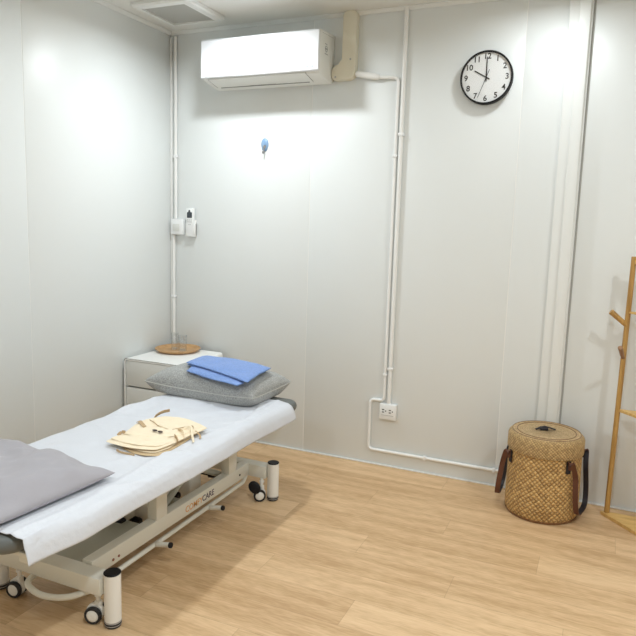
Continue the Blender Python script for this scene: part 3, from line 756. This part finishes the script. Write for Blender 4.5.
part('lower_fold', cloth_pad([(0.735, -0.865), (1.115, -0.960), (1.115, -0.66), (0.705, -0.60)], 0.002, 0.013, 5), m_blue, t, 180)
part('upper_fold', cloth_pad([(0.685, -0.795), (1.155, -0.925), (1.125, -0.615), (0.655, -0.565)], 0.0165, 0.013, 9), m_blue, t, 180)
part('inner_fold', cloth_pad([(0.695, -0.80), (1.05, -0.895), (1.03, -0.65), (0.69, -0.60)], 0.010, 0.007, 2), m_blue, t, 180)

# ------------------------------------------------------------------ folded cream garment
def slab(poly, z0, th, seed, wr=0.004, rings=16, sub=6, tilt=(0, 0)):
    P = [Vector((x, y, 0)) for x, y in poly]; n = len(P); D = []
    for i in range(n):
        p0, p1, p2, p3 = P[i - 1], P[i], P[(i + 1) % n], P[(i + 2) % n]
        for k in range(sub):
            s = k / sub
            cm = 0.5 * ((2 * p1) + (p2 - p0) * s + (2 * p0 - 5 * p1 + 4 * p2 - p3) * s * s + (3 * p1 - p0 - 3 * p2 + p3) * s ** 3)
            D.append(cm.lerp(p1.lerp(p2, s), 0.6))
    c = sum(P, Vector()) / n; b = B(); N = len(D)
    def ring(f, s):
        out = []
        for q in D:
            p = c.lerp(q, f); h = max(0, 1 - f ** 9) ** .5
            z = z0 + th * .5 + s * th * .5 * h + tilt[0] * (p.x - c.x) + tilt[1] * (p.y - c.y)
            if s > 0: z += wr * h * (noise.noise(Vector((p.x * 16, p.y * 16, seed))) + .7 * noise.noise(Vector((p.x * 34, p.y * 30, seed + 2))) + 0.8 * abs(noise.noise(Vector((p.x * 9 + p.y * 6, p.y * 12, seed + 5)))))
            out.append(Vector((p.x, p.y, z)))
        return out
    fs = [0.05] + [0.05 + 0.95 * math.sin(k / rings * PI / 2) for k in range(1, rings + 1)]
    R = [ring(f, 1) for f in fs] + [ring(f, -1) for f in reversed(fs[:-1])]
    b.ring_loft(R, cap=True); return b
G = 0.5275
t = thing('folded_garment', 'folded cream cotton wrap garment with ties in the middle of the bed', 'garment', (1.0, -1.47, G))
main = [(0.909, -1.677), (0.904, -1.559), (0.868, -1.445), (0.858, -1.35), (0.902, -1.272), (0.965, -1.252), (1.042, -1.263), (1.117, -1.292), (1.178, -1.325), (1.176, -1.402), (1.170, -1.466), (1.172, -1.537), (1.168, -1.60), (1.155, -1.662), (1.095, -1.687), (1.008, -1.694)]
part('lower_layer', slab([(0.975, -1.660), (0.94, -1.50), (0.93, -1.38), (1.00, -1.30), (1.140, -1.318), (1.168, -1.433), (1.178, -1.507), (1.186, -1.598), (1.182, -1.678), (1.132, -1.703), (1.066, -1.702)], G, 0.007, 3, .0015), m_beigedark, t, 180)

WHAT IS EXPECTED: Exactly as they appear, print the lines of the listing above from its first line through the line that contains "2), m_blue, t, 180)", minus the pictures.

ANSWER FOR THE TASK:
Continue the Blender Python script for this scene: part 3, from line 756. This part finishes the script. Write for Blender 4.5.
part('lower_fold', cloth_pad([(0.735, -0.865), (1.115, -0.960), (1.115, -0.66), (0.705, -0.60)], 0.002, 0.013, 5), m_blue, t, 180)
part('upper_fold', cloth_pad([(0.685, -0.795), (1.155, -0.925), (1.125, -0.615), (0.655, -0.565)], 0.0165, 0.013, 9), m_blue, t, 180)
part('inner_fold', cloth_pad([(0.695, -0.80), (1.05, -0.895), (1.03, -0.65), (0.69, -0.60)], 0.010, 0.007, 2), m_blue, t, 180)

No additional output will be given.